What Will Mercedes Gain From a Stake in MV Agusta?

Visitors look at Italian motorcycle make

Since BMW has a high-profile motorcycle division and Volkswagen AG has Ducati, it may have seemed inevitable when Reuters reported Daimler bought 25% of MV Agusta through the Mercedes AMG performance wing. The benefits for the Italian motorcycle brand are clear, but Mercedes has plenty to gain from the deal as well, including help in the battle to meet new emissions standards.

German bike race

Volkswagen, which owns luxury marque Audi, bought Italian sport bike maker Ducati in 2012 in an acquisition of yet another performance brand. At the Paris motor show, Volkswagen’s XL Sport concept showed how Ducati was more than a luxury accessory. The lightweight sports car uses a two-cylinder Ducati engine to power its carbon fiber body to 168 miles per hour with only 197 horsepower.
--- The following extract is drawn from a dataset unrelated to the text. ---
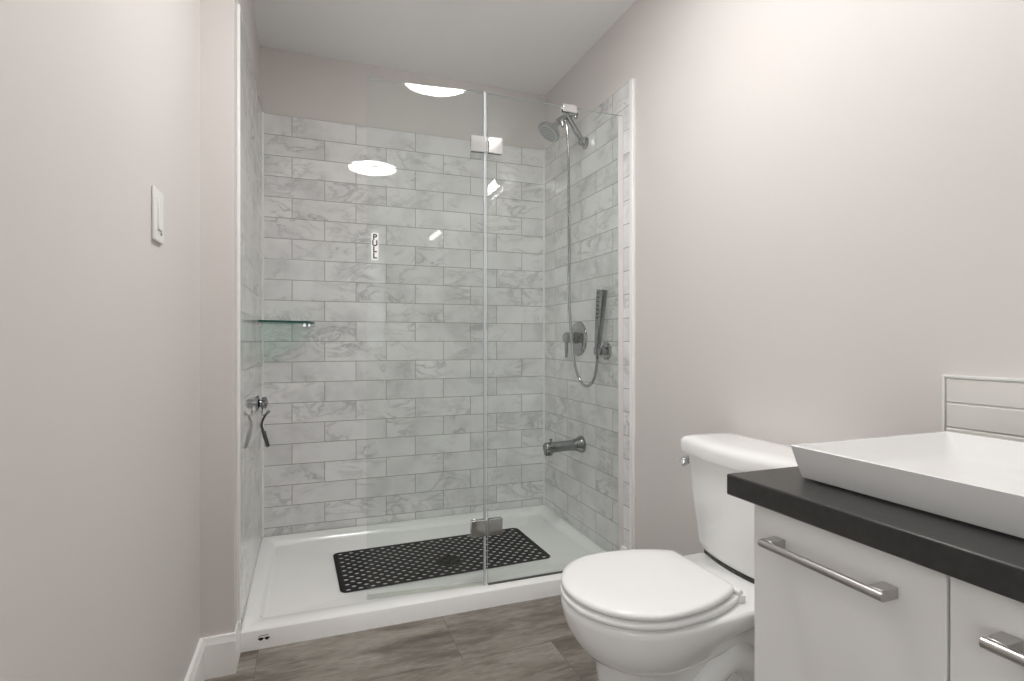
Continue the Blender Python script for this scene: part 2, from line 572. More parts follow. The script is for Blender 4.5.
# ================================================================== SHOWER TRAY
tray = empty('shower_tray', (0.53, 2.45, 0))
tag(tray, 'white acrylic shower tray with a low front curb between the tiled walls', 'shower tray')
def inv(o):
    """keep world coordinates for a child of an unrotated empty"""
    o.location = -o.parent.location
    return o
X0, X1, Y0, Y1 = XL - 0.001, XR - 0.001, YF, YB - 0.001
def rim(front, side):
    def z(x, y):
        t = min(1, max(0, (y - 2.02) / 0.06))
        return front + (side - front) * t
    return z
DR = (0.585, 2.40)
rings = [rrect(X0, X1, Y0, Y1, 0.004, 0.0),
         rrect(X0, X1, Y0, Y1, 0.004, rim(0.058, 0.070)),
         rrect(X0 + 0.001, X1 - 0.001, Y0 + 0.002, Y1 - 0.001, 0.004, rim(0.063, 0.076)),
         rrect(X0 + 0.004, X1 - 0.004, Y0 + 0.007, Y1 - 0.004, 0.006, rim(0.0655, 0.079)),
         rrect(X0 + 0.016, X1 - 0.016, Y0 + 0.03, Y1 - 0.016, 0.012, rim(0.0645, 0.076)),
         rrect(X0 + 0.050, X1 - 0.048, Y0 + 0.080, Y1 - 0.042, 0.03, rim(0.062, 0.066)),
         rrect(X0 + 0.056, X1 - 0.054, Y0 + 0.088, Y1 - 0.048, 0.03, rim(0.058, 0.060)),
         rrect(X0 + 0.064, X1 - 0.062, Y0 + 0.098, Y1 - 0.056, 0.03, 0.0455),
         rrect(X0 + 0.075, X1 - 0.073, Y0 + 0.110, Y1 - 0.067, 0.03, 0.0425),
         rrect(DR[0] - 0.07, DR[0] + 0.07, DR[1] - 0.07, DR[1] + 0.07, 0.065, 0.0415),
         rrect(DR[0] - 0.058, DR[0] + 0.058, DR[1] - 0.058, DR[1] + 0.058, 0.056, 0.0385)]
bm = B(); loft(bm, rings)
box(bm, XR - 0.013, XR - 0.001, 2.012, 2.044, 0.06, 0.142)
inv(obj('basin', bm, M['acrylic'], tray, smooth=35))
bm = B(); lathe(bm, (DR[0], DR[1], 0.0375), (0, 0, 1), [(0, 0.054), (0.003, 0.054), (0.0038, 0.052), (0.0038, 0.0)], 40)
inv(obj('drain_cover', bm, M['nozzle'], tray, smooth=40))
# the maker's small dark mark on the front of the curb
bm = B()
for cx, w_ in ((-0.158, 0.0085), (-0.139, 0.0075)):
    ring = [(cx + w_ * math.cos(2 * PI * k / 20) * (1 + 0.25 * math.sin(3 * 2 * PI * k / 20)), 0, 0.0335 + 0.0050 * math.sin(2 * PI * k / 20)) for k in range(20)]
    loft(bm, [[(x, YF - 0.0006, z) for x, _, z in ring], [(x, YF + 0.001, z) for x, _, z in ring]])
tube(bm, smooth_path([(-0.165, YF, 0.0420), (-0.155, YF, 0.0445), (-0.145, YF, 0.0440), (-0.134, YF, 0.0460)], 5), 0.0010, 6)
inv(obj('maker_mark', bm, M['dark'], tray))

# ================================================================== BATH MAT
def mat_mesh():
    bm = B()
    nx, ny, px, py = 19, 17, 0.0480, 0.0240
    W, Hh = nx * px, ny * py
    cache = {}
    def V(x, y):
        k = (round(x * 1e5), round(y * 1e5))
        if k not in cache:
            cache[k] = bm.verts.new((x, y, 0))
        return cache[k]
    for j in range(ny):
        y0, y1 = -Hh / 2 + j * py, -Hh / 2 + (j + 1) * py
        ym = (y0 + y1) / 2
        xs = -W / 2 + (px / 2 if j % 2 else 0)
        n = nx - 1 if j % 2 else nx
        for i in range(n):
            x0, x1 = xs + i * px, xs + (i + 1) * px
            xm = (x0 + x1) / 2
            outer = [V(x1, ym), V(x1, y1), V(xm, y1), V(x0, y1), V(x0, ym), V(x0, y0), V(xm, y0), V(x1, y0)]
            inner = [bm.verts.new((xm + 0.0108 * math.cos(a * PI / 4), ym + 0.0092 * math.sin(a * PI / 4), 0)) for a in range(8)]
            for a in range(8):
                bm.faces.new((outer[a], outer[(a + 1) % 8], inner[(a + 1) % 8], inner[a]))
        if j % 2:
            for xa, xb in ((-W / 2, -W / 2 + px / 2), (W / 2 - px / 2, W / 2)):
                vs = [V(xa, y0), V(xb, y0), V(xb, ym), V(xb, y1), V(xa, y1), V(xa, ym)]
                if xa > 0:
                    vs = [V(xa, y0), V(xb, y0), V(xb, ym), V(xb, y1), V(xa, y1), V(xa, ym)]
                bm.faces.new(vs)
    # plain rounded border, slightly raised
    ro, ri = rrect(-W / 2 - 0.008, W / 2 + 0.008, -Hh / 2 - 0.010, Hh / 2 + 0.010, 0.028, 0.0006, 8), rrect(-W / 2 + 0.001, W / 2 - 0.001, -Hh / 2 + 0.001, Hh / 2 - 0.001, 0.019, 0.0006, 8)
    a = [bm.verts.new(p) for p in ro]
    b = [bm.verts.new(p) for p in ri]
    for i in range(len(a)):
        bm.faces.new((a[i], a[(i + 1) % len(a)], b[(i + 1) % len(a)], b[i]))
    return bm
o = obj('bath_mat', mat_mesh(), M['rubber'])
o.location = (0.566, 2.455, 0.0427)
o.rotation_euler = (0, 0, 0.033)
sd = o.modifiers.new('thickness', 'SOLIDIFY')
sd.thickness = 0.0024
sd.offset = 1
tag(o, 'black rubber bath mat full of round holes lying in the shower tray', 'bath mat')

# ================================================================== SHOWER GLASS
GZ0, GZ1, GT = 0.0665, 2.021, 0.009
HX, HY = 0.655, 2.052
def pane_bm(x0, x1, z0, z1, t):
    bm = B()
    box(bm, x0, x1, -t / 2, t / 2, z0, z1)
    bm.faces.ensure_lookup_table()
    for f in bm.faces:
        if abs(f.calc_center_median().y) < t * 0.4:
            f.material_index = 1
    return bm
door = empty('shower_door', (HX, HY, 0), -0.100)
tag(door, 'frameless glass shower door with a pull sticker, hung on two chrome hinges', 'shower door')
DWID = 0.461
obj('glass_pane', pane_bm(-DWID, -0.012, GZ0 - 0.001, GZ1 + 0.002, GT), [M['glass'], M['glass_edge']], door)
bm = B(); box(bm, -0.012, -0.003, -0.005, 0.005, GZ0, GZ1 + 0.002)
obj('seal_strip', bm, M['seal'], door, bevel=0.0015)
bm = B(); box(bm, -DWID + 0.002, -0.014, -GT / 2 - 0.003, GT / 2 + 0.003, 0.0632, GZ0 + 0.012)
obj('bottom_sweep', bm, M['sweep'], door, bevel=0.002)
def hinge(z):
    h = None
    bm = B()
    for s in (-1, 1):
        box(bm, -0.064, -0.004, s * GT / 2, s * (GT / 2 + 0.007), z - 0.032, z + 0.032)
    h = obj('hinge', bm, M['chrome'], door, bevel=0.0015)
    bm = B()
    lathe(bm, (0, -0.010, z - 0.030), (0, 0, 1), [(0, 0.005), (0.060, 0.005)], 14)
    obj('hinge_pin', bm, M['chrome'], h, smooth=40)
    bm = B()
    ca, sa = math.cos(0.100), math.sin(0.100)
    for s in (-1, 1):
        fs = box(bm, 0.006, 0.064, s * GT / 2, s * (GT / 2 + 0.007), z - 0.032, z + 0.032)
    for v in bm.verts:       # the fixed leaf lies along the fixed pane
        v.co.x, v.co.y = v.co.x * ca - v.co.y * sa, v.co.x * sa + v.co.y * ca
    obj('hinge_leaf', bm, M['chrome'], h, bevel=0.0015)
hinge(1.815)
hinge(0.296)
# sticker on the free edge
SX, SZ = -DWID + 0.030, 1.392
bm = B(); box(bm, SX - 0.0135, SX + 0.0135, -GT / 2 - 0.0006, -GT / 2, SZ - 0.052, SZ + 0.052)
st = obj('pull_sticker', bm, M['sticker'], door)
bm = text_bm('P\nU\nL\nL', 0.030, 0.0003, 0.78)
for v in bm.verts:
    v.co = Vector((SX + v.co.x, -GT / 2 - 0.0009 - v.co.z, SZ + v.co.y))
obj('lettering', bm, M['dark'], st)

panel = empty('glass_panel', (HX, HY, 0))
tag(panel, 'fixed clear glass panel between the shower door and right tiled wall', 'glass panel')
PW = XR - 0.0035 - HX
obj('glass_pane', pane_bm(0.004, PW, GZ0, GZ1, GT), [M['glass'], M['glass_edge']], panel)
# chrome clip on the top edge
cx = 1.02 - HX
bm = B()
box(bm, cx - 0.032, cx + 0.032, -GT / 2 - 0.007, -GT / 2, GZ1 - 0.024, GZ1 + 0.008)
box(bm, cx - 0.032, cx + 0.032, GT / 2, GT / 2 + 0.012, GZ1 - 0.024, GZ1 + 0.008)
box(bm, cx - 0.032, cx + 0.032, -GT / 2, GT / 2, GZ1 + 0.0005, GZ1 + 0.008)
obj('top_clip', bm, M['chrome'], panel, bevel=0.0015)
bm = B()
box(bm, PW - 0.022, PW + 0.003, -0.008, -GT / 2, GZ0, GZ1 - 0.004)
obj('edge_seal', bm, M['jamb'], panel, bevel=0.0012)
bm = B(); box(bm, 0.006, PW - 0.001, -GT / 2 - 0.0015, GT / 2 + 0.001, 0.0625, GZ0 + 0.0035)  # thin dark strip along the foot of the fixed pane
obj('bottom_strip', bm, M['gasket'], panel)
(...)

While there is little chance of seeing a two-cylinder engine in a Mercedes AMG supercar, the luxury automaker stands to gain a great deal from MV Agusta bike technology. Gordon Murray, the engineer behind Formula One racers, told Reuters, “Bike engines are ahead of cars in terms of their weight.” As Volkswagen showed with the XL Sport concept, small engines can still deliver high performance when the weight is low. The small engines in the MV Agusta line should also help Mercedes fill out the powertrains of its upcoming hybrids, designed to meet stricter emissions standards across the globe.

Benefits for MV Agusta

Selling a 25% stake to Mercedes offers MV Agusta numerous benefits as well. The Lago di Varese-based manufacturer has had financial troubles in recent years, so Mercedes and Daimler offer the estimable security of a large automaker. Giovanni Castiglioni, Chief Executive Officer of MV Agusta, said Mercedes AMG would help the bike maker “further expand globally and help accelerate our growth.”


Mercedes AMG officials were equally enthusiastic in their statements about the new partnership. Adding a high-profile motorcycle brand to its performance wing naturally gives consumers another option when they would be considering BMW and Volkswagen brands for a new bike.
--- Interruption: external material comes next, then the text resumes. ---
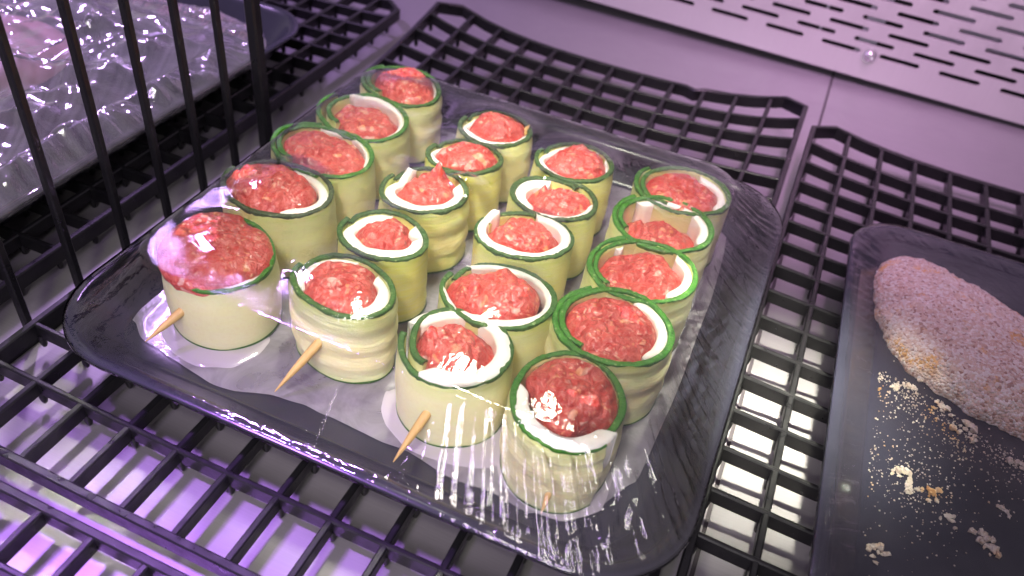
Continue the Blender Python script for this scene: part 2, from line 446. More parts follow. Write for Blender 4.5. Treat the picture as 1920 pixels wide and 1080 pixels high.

As Gordon Murray noted, the upcoming struggle for the top automakers will involve getting the weight down in vehicles to meet more stringent standards around the world. BMW, Mercedes, and Volkswagen all have electric cars debuting in the U.S. as a way of meeting the standards in the biggest market, California.
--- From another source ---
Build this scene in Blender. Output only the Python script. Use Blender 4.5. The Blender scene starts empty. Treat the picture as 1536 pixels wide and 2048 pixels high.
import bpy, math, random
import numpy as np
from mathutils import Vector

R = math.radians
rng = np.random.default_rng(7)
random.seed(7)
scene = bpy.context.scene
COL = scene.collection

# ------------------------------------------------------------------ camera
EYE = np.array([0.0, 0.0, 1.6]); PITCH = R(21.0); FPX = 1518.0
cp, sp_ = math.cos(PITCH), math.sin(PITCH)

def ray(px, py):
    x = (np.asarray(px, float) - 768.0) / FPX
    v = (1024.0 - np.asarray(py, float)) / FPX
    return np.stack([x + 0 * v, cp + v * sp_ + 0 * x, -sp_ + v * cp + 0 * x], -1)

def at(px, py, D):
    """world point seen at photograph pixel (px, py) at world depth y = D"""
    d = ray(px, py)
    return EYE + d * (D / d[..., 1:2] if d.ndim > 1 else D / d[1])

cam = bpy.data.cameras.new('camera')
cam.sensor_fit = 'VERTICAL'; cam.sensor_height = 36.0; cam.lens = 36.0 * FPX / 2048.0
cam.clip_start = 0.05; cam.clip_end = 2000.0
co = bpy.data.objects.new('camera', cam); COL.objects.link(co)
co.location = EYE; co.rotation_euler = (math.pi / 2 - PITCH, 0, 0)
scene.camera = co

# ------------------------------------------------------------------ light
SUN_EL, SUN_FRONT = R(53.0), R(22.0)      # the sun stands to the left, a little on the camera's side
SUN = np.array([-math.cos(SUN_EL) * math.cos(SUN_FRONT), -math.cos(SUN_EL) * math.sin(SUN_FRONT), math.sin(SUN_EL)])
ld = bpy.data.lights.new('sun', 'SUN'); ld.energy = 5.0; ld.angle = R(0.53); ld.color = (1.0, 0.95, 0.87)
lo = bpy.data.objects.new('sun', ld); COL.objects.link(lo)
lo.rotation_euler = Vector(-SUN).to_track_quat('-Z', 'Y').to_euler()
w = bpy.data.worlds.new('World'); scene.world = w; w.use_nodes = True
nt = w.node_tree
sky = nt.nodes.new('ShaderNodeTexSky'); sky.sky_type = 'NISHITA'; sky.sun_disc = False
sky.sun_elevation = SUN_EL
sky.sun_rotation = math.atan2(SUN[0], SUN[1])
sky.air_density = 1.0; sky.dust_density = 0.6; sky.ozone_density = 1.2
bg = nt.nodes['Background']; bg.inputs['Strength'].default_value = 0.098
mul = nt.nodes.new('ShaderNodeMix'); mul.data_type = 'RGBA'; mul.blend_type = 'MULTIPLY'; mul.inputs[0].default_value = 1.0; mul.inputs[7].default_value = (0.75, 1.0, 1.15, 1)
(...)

In the case of BMW, the range-extended version of the i3 electric vehicle involves a three-cylinder engine. With the i3, BMW has the most efficient vehicle sold in the U.S. at 124 miles per gallon combined electric equivalent. Mercedes may not have immediate plans for three-cylinder engines, but it undoubtedly will begin looking in the MV Agusta workshops to get a better idea how they might proceed in that direction.